17 августа Мэрдок написал Гамильтону из Каира, сообщая, что ему трудно завершить свое расследование в Египте. Он просил разрешения прибыть на Галлиполи и добавлял: «Я хотел бы присутствовать там в неофициальном качестве, чтобы иметь возможность отправлять в лондонские и австралийские газеты, которые я представляю, прошедшие цензуру мои впечатления, но любые условия, налагаемые Вами на меня, я обязуюсь безоговорочно выполнять... Могу ли я добавить, что имел честь встречаться с Вами в городской администрации Мельбурна, и я полностью освещал Ваш визит в „Сидней сан“ и „Мельбурн панч“[28], также я могу сказать, что мое страстное желание как австралийца посетить священные берега Галлиполи, где находится моя армия, огромно».

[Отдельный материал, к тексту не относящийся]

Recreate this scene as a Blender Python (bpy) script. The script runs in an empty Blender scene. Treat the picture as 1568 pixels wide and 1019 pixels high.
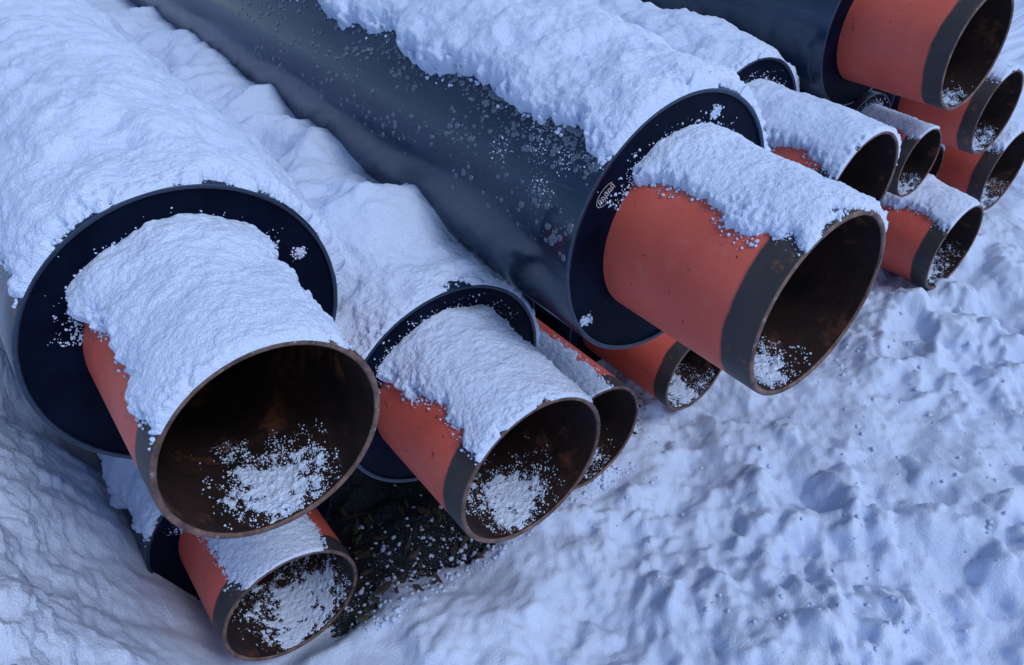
import bpy, math, numpy as np
from mathutils import Matrix, Vector
U=0.2
rng=np.random.default_rng(7)
# ---------------------------------------------------------------- noise
def _h(ix,iy,iz,seed):
    n=(ix.astype(np.int64)*374761393+iy.astype(np.int64)*668265263+iz.astype(np.int64)*2147483647+seed*974634777)&0xffffffff
    n=((n^(n>>13))*1274126177)&0xffffffff
    n=((n^(n>>16))*2246822519)&0xffffffff
    return ((n^(n>>15))&0xffffff)/float(0xffffff)
def vnoise(x,y,z,seed=0):
    ix=np.floor(x);iy=np.floor(y);iz=np.floor(z)
    fx=x-ix;fy=y-iy;fz=z-iz
    fx=fx*fx*fx*(fx*(fx*6-15)+10);fy=fy*fy*fy*(fy*(fy*6-15)+10);fz=fz*fz*fz*(fz*(fz*6-15)+10)
    r=0
    for a in (0,1):
        for b in (0,1):
            for c in (0,1):
                w=(fx if a else 1-fx)*(fy if b else 1-fy)*(fz if c else 1-fz)
                r=r+w*_h(ix+a,iy+b,iz+c,seed)
    return r*2-1
def fbm(x,y,z,seed=0,o=4,g=.5):
    r=0;a=1;t=0
    for i in range(o):
        # rotate the lattice every octave so no axis-aligned pattern shows
        r=r+a*vnoise(x+i*17.3,y-i*9.1,z+i*5.7,seed+i);t+=a;a*=g
        x,y,z=(x*.80-y*.60)*2.03,(x*.60+y*.80)*2.03,z*2.03+x*.3
    return r/t
def ss(e0,e1,x):
    t=np.clip((x-e0)/(e1-e0),0,1);return t*t*(3-2*t)
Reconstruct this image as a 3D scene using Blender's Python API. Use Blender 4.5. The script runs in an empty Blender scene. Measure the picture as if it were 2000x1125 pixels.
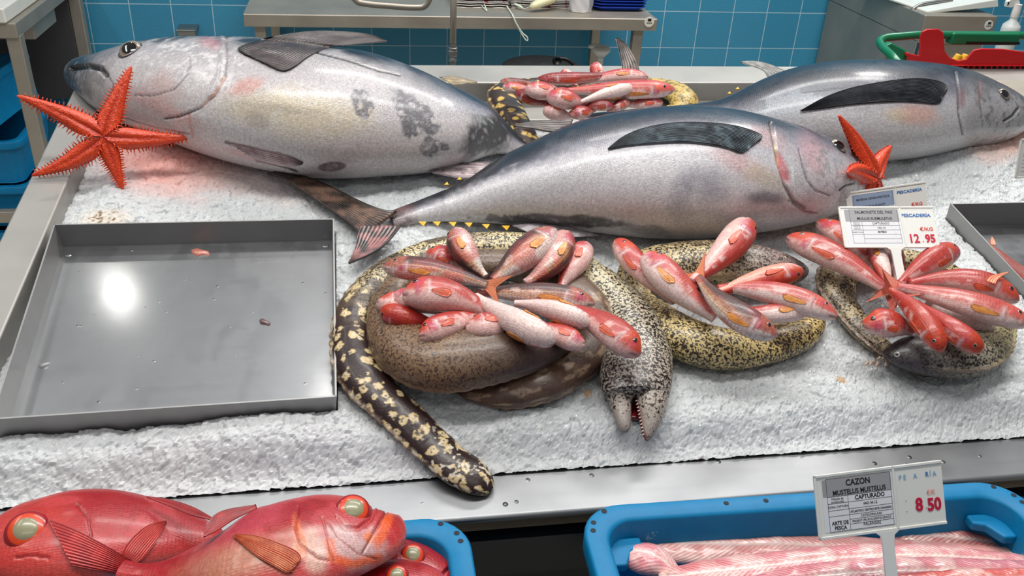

Гамильтон говорит, что был не очень впечатлен тем, что о нем писали в Sun и Punch, но послал необходимое разрешение, и 2 сентября Мэрдок прибыл. В их единственную встречу Гамильтон нашел его «рассудительным человеком». Однако будущее покажет нечто большее: в том, что касалось Гамильтона, он оказался очень опасным человеком.

Мэрдок подписался под стандартной декларацией военного корреспондента, в которой заявлялось, что он будет направлять все написанное цензору при штабе, а затем на короткое время заехал на анзакский плацдарм. Вернувшись на Имброс, он обосновался в лагере прессы и там встретился с Эшмид-Бартлетом. Оба тут же обнаружили немало общего между собой.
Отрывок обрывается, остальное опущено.